Check each line of the listing below for the string "script", and give only how many lines hold it.

===== THE DATA

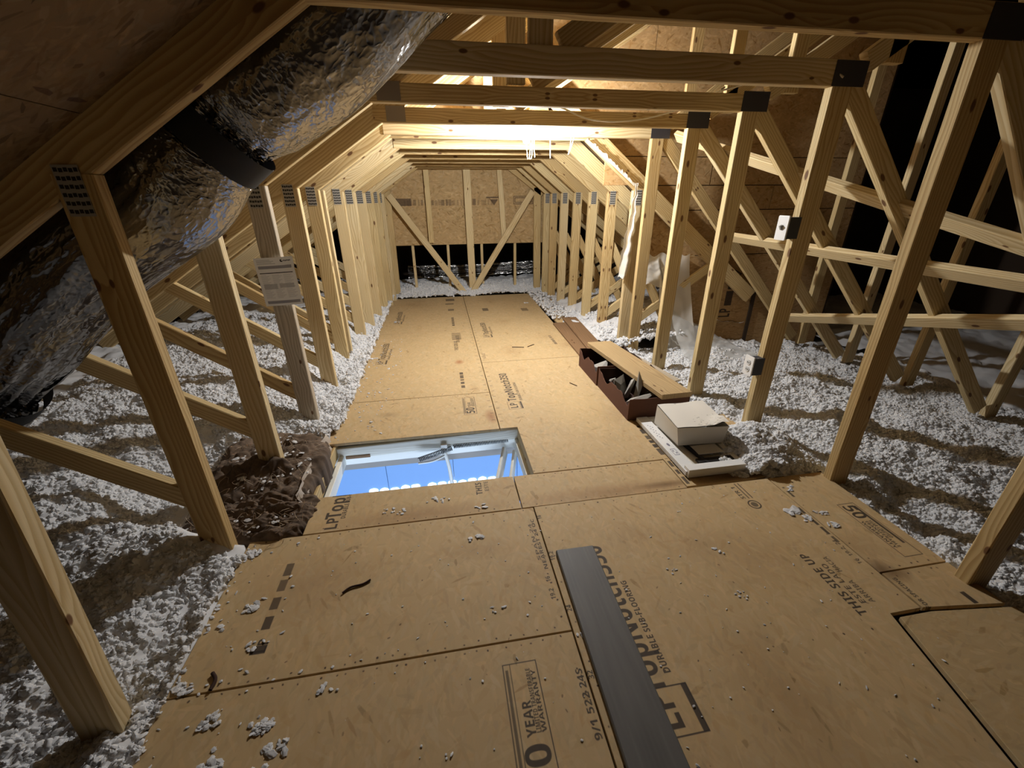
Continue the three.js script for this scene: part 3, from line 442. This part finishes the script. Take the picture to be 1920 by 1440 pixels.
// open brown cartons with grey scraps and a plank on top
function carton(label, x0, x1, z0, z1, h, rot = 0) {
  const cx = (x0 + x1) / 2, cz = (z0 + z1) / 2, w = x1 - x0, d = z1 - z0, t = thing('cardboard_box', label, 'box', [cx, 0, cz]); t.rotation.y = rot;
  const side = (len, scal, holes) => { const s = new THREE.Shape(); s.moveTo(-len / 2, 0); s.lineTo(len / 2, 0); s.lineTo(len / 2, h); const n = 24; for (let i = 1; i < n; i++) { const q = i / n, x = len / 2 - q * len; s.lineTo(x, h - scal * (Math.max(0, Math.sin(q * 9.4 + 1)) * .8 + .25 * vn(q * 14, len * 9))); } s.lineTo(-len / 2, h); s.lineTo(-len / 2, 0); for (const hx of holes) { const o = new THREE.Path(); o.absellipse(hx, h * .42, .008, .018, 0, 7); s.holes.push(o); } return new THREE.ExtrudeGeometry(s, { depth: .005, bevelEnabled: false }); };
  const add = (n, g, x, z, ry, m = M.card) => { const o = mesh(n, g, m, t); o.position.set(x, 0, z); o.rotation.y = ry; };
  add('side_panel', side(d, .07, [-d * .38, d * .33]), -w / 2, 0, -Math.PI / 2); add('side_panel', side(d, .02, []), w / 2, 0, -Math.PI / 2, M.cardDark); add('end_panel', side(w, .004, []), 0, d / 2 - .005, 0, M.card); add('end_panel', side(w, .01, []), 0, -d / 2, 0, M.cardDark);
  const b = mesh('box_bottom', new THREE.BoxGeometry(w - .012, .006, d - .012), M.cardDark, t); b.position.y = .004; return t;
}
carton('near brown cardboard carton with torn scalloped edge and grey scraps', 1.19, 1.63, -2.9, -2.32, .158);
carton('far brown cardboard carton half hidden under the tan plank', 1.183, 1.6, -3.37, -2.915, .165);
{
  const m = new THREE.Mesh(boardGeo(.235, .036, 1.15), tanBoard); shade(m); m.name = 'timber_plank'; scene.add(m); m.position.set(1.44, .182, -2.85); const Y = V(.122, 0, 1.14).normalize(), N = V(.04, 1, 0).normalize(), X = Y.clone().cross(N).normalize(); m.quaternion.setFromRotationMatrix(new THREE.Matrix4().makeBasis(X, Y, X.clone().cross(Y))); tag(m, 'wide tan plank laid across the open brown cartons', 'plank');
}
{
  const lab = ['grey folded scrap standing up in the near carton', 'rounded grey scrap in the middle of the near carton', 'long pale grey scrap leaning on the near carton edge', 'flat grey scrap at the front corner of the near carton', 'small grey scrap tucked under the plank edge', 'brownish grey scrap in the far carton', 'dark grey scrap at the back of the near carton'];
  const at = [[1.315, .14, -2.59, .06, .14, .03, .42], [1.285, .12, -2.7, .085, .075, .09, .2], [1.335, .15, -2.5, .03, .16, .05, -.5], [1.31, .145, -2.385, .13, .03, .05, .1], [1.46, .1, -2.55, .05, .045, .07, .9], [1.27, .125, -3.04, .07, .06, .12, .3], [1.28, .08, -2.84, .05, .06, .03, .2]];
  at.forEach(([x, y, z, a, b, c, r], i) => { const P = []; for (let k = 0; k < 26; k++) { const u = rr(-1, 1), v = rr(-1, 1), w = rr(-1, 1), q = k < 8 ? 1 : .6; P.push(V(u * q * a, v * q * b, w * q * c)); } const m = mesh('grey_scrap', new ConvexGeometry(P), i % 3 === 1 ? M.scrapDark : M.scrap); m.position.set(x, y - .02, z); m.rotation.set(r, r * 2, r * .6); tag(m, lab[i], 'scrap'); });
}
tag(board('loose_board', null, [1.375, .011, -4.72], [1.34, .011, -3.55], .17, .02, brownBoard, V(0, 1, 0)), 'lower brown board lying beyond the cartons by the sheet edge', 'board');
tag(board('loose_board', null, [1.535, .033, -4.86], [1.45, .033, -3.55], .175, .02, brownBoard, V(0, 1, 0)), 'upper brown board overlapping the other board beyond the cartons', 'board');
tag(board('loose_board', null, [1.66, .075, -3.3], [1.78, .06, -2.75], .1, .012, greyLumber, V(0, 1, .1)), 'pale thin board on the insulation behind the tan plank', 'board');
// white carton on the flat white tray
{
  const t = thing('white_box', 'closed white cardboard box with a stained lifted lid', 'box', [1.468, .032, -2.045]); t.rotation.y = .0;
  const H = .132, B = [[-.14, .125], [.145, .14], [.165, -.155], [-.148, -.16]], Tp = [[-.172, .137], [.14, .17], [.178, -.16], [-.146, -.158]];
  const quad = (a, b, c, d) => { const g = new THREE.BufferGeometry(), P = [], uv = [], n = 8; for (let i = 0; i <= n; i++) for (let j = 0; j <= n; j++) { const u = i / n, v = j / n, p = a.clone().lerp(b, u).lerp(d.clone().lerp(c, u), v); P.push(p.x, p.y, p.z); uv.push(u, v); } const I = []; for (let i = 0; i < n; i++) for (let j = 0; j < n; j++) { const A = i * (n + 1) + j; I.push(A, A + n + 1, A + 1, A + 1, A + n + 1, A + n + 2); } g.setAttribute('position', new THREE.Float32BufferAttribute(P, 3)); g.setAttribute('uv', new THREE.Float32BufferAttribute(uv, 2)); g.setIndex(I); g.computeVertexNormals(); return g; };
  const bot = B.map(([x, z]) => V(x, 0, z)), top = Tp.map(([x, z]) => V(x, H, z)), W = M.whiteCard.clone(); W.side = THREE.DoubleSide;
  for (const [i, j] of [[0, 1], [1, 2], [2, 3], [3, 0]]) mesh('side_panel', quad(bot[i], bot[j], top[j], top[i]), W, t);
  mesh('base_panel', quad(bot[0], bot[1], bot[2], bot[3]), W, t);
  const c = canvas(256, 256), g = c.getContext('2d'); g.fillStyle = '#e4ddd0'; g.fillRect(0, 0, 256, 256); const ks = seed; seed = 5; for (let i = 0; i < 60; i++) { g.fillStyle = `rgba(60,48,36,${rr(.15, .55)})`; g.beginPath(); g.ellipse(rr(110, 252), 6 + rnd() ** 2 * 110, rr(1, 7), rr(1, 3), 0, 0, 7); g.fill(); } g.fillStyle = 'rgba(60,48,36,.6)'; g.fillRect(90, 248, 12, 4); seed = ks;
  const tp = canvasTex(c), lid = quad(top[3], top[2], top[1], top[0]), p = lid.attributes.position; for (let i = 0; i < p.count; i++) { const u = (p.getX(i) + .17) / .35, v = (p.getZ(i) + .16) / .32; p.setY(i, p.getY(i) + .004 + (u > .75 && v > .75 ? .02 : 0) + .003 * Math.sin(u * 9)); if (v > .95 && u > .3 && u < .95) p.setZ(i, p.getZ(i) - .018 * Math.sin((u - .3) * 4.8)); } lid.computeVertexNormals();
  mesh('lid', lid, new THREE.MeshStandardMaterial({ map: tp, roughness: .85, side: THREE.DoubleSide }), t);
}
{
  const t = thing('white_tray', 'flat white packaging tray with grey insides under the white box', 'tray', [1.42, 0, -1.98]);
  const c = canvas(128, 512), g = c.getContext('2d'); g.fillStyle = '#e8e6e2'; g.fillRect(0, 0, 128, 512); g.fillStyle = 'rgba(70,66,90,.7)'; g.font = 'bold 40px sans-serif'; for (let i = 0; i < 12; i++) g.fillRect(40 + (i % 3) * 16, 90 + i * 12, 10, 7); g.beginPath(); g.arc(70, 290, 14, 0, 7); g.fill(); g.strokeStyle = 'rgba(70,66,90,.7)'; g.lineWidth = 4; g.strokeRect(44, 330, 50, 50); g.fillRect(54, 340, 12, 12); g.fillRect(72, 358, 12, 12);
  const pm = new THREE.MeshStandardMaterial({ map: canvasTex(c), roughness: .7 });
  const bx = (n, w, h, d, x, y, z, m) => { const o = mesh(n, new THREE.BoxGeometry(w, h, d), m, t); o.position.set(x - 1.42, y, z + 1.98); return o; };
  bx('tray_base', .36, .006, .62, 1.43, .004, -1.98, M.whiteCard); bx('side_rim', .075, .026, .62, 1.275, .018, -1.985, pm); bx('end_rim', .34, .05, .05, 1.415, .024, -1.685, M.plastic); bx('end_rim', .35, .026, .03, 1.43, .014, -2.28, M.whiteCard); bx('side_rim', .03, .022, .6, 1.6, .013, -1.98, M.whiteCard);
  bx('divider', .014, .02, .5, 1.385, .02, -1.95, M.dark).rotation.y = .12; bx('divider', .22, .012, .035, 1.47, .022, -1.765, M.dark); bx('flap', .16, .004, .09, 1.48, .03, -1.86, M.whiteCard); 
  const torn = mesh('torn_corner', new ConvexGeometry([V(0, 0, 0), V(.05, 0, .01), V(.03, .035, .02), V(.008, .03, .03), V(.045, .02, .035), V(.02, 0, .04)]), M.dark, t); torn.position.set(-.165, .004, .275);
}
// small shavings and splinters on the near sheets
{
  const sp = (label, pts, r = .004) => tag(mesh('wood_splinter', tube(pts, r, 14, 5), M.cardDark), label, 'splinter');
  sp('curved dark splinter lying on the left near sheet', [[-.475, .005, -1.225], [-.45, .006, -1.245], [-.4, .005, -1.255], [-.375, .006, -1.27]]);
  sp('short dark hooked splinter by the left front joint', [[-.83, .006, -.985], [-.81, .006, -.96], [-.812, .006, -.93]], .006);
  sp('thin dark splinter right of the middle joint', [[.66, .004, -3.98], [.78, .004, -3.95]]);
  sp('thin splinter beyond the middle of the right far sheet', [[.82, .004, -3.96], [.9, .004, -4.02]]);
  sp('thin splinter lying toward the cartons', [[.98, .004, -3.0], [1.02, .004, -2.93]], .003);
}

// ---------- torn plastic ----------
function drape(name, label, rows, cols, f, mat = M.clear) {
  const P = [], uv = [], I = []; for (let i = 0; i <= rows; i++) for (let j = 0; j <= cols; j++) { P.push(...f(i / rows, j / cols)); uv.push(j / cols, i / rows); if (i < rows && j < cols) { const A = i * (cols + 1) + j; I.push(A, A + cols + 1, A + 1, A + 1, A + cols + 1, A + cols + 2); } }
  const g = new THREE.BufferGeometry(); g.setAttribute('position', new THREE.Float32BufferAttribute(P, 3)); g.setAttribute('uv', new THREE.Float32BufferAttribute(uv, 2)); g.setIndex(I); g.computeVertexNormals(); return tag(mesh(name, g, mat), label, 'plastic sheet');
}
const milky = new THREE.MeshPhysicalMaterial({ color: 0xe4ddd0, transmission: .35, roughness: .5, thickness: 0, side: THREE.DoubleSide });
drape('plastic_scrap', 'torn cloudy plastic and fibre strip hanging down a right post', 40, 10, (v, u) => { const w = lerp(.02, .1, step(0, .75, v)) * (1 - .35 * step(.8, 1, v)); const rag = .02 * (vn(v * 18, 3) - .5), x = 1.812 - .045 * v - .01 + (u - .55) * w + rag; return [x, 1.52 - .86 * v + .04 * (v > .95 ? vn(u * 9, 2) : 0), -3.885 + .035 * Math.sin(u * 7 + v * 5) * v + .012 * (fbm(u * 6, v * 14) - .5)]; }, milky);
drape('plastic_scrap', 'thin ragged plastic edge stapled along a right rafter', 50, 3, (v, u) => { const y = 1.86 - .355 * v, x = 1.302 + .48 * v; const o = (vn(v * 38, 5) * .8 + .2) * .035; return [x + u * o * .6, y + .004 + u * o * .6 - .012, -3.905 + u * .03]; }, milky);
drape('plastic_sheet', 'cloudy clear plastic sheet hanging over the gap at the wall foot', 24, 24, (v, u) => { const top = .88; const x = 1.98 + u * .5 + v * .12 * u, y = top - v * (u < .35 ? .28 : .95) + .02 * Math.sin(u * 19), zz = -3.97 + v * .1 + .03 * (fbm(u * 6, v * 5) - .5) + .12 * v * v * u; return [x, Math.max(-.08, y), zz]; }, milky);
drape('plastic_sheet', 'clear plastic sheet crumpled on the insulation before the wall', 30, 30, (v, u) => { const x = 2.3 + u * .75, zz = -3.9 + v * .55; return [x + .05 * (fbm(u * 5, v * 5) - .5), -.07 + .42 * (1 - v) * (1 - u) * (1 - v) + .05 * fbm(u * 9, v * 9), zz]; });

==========
===== THE DATA

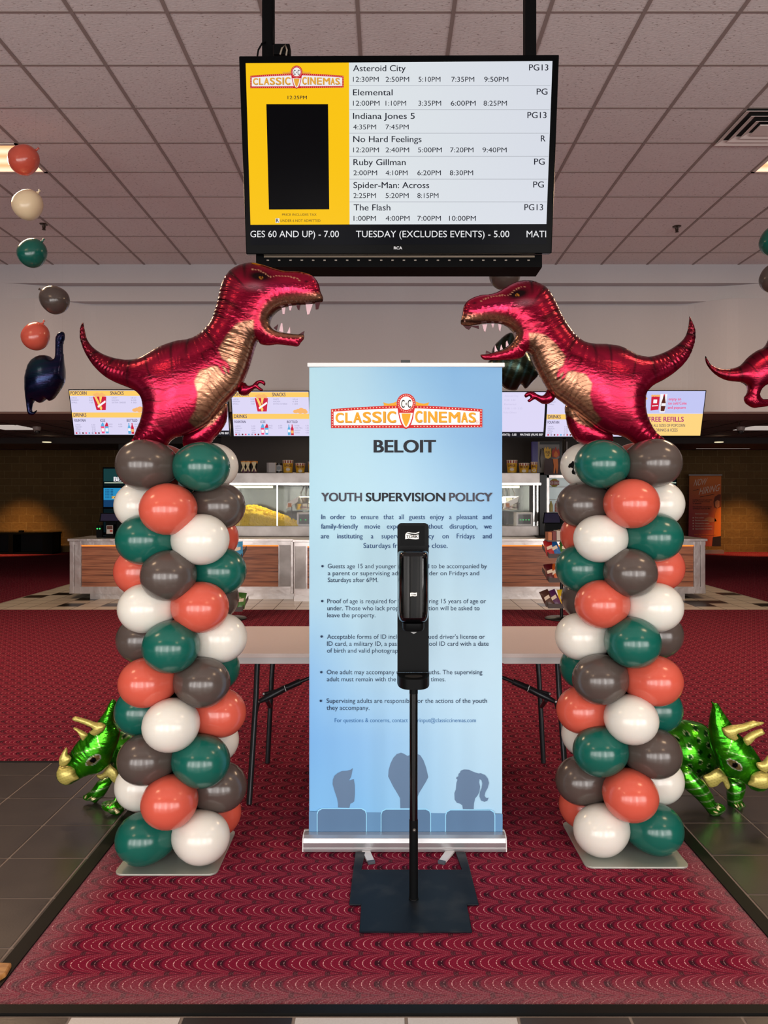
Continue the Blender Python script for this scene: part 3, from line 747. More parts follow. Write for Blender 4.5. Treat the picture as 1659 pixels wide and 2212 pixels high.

==========

● ANSWER FOR THE TASK: 2